Myanmar protesters, undaunted by killings, march again

(AP)—Demonstrators in Myanmar protesting last month’s military coup returned to the streets Thursday, undaunted by the killing of at least 38 people the previous day by security forces.

New protests were held in at least three areas of Yangon, the country’s largest city, that have been scenes of violence for the past few days. Police again used force to try to disperse the crowds, according to social media accounts.

Protests also continued In Mandalay, the second-biggest city. A formation of five fighter planes flew over the city on Thursday morning in what appeared to be a threatening show of force.

The U.N. special envoy for Myanmar, Christine Schraner Burgener, said 38 people were killed Wednesday, a figure consistent with other reports.

The death toll was the highest since the Feb. 1 takeover, when the military ousted the elected government of leader Aung San Suu Kyi. More than 50 civilians, mostly peaceful protesters, are confirmed to have been killed by police and soldiers since then.

The U.N. Security Council has scheduled closed-door consultations on Friday on calls to reverse the coup — including from U.N. Secretary-General Antonio Guterres — and stop the escalating military crackdown.

Any kind of coordinated action at the United Nations will be difficult since two permanent members of the Security Council, China and Russia, are likely to veto it.

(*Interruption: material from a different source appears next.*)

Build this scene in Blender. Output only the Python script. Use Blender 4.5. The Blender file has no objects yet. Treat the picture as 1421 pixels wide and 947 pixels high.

Some countries have already imposed or are considering their own sanctions.

U.N. envoy Schraner Burgener said she warned Myanmar’s army that the world’s nations and the Security Council “might take huge strong measures.”

“And the answer was, ‘We are used to sanctions and we survived those sanctions in the past,’” she said. When she also warned the army that Myanmar would become isolated, she said, “the answer was, ‘We have to learn to walk with only a few friends.’”

The coup reversed years of slow progress toward democracy in Myanmar, which for five decades had languished under strict military rule that led to international isolation and sanctions. As the generals loosened their grip, culminating in Suu Kyi’s rise to power after 2015 elections, the international community responded by lifting most sanctions and pouring investing into the country.

Schraner Burgener said the army has been taken aback by the strong opposition, which has been led by young people.

“I think that the army is very surprised that it doesn’t work because in the past, in 1988 and 2007 and 2008, it worked,” she said, referring to previous violent crackdowns on uprisings against military rule.